Work instructions.
Line by line, reproduce exactly the beginning of the listing below, ending with the line that contains "def hx(h): return" and adding nothing.

Collected data.
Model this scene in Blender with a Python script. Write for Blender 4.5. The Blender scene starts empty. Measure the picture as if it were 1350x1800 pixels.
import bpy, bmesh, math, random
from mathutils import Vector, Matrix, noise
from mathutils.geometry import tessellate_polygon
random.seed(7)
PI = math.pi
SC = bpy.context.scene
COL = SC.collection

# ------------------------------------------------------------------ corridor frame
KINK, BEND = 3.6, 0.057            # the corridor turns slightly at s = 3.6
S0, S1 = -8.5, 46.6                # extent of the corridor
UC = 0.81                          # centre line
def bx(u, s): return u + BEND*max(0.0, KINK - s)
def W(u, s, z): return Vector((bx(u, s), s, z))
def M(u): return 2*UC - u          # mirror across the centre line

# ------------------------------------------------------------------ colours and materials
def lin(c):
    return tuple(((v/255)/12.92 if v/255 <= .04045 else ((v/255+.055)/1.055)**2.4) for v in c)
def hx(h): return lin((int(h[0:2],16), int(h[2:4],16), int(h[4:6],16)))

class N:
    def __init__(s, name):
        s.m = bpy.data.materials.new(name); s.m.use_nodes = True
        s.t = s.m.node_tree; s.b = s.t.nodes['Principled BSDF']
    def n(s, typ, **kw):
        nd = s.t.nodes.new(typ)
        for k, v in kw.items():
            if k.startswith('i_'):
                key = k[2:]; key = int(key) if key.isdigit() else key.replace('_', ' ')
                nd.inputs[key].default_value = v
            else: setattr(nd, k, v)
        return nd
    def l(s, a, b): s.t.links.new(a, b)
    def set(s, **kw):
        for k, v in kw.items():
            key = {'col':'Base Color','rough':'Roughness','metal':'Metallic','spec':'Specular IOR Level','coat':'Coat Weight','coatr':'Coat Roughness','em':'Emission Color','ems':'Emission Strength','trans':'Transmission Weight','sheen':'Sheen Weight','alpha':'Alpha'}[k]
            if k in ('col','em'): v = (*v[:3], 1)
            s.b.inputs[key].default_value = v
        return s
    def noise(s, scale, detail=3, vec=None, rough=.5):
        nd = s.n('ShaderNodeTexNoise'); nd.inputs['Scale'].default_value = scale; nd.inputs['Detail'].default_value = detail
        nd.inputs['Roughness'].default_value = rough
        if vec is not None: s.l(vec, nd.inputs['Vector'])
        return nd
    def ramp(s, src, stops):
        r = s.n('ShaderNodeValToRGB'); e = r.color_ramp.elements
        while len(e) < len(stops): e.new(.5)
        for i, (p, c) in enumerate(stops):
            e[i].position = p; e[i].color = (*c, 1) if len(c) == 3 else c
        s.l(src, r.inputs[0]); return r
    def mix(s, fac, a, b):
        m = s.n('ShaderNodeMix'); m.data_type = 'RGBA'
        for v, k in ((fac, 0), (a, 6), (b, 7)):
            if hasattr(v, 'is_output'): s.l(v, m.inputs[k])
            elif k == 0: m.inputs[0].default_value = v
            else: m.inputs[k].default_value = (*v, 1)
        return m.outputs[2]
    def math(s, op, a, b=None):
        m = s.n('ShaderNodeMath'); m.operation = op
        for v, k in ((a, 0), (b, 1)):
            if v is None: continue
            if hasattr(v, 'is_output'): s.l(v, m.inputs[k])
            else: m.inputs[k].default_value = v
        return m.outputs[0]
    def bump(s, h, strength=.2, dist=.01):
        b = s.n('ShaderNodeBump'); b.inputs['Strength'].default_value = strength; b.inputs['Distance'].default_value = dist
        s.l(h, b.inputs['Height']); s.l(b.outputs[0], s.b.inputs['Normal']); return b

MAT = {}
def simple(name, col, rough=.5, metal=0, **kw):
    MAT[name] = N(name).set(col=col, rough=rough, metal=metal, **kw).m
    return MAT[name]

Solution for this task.
Model this scene in Blender with a Python script. Write for Blender 4.5. The Blender scene starts empty. Measure the picture as if it were 1350x1800 pixels.
import bpy, bmesh, math, random
from mathutils import Vector, Matrix, noise
from mathutils.geometry import tessellate_polygon
random.seed(7)
PI = math.pi
SC = bpy.context.scene
COL = SC.collection

# ------------------------------------------------------------------ corridor frame
KINK, BEND = 3.6, 0.057            # the corridor turns slightly at s = 3.6
S0, S1 = -8.5, 46.6                # extent of the corridor
UC = 0.81                          # centre line
def bx(u, s): return u + BEND*max(0.0, KINK - s)
def W(u, s, z): return Vector((bx(u, s), s, z))
def M(u): return 2*UC - u          # mirror across the centre line

# ------------------------------------------------------------------ colours and materials
def lin(c):
    return tuple(((v/255)/12.92 if v/255 <= .04045 else ((v/255+.055)/1.055)**2.4) for v in c)
def hx(h): return lin((int(h[0:2],16), int(h[2:4],16), int(h[4:6],16)))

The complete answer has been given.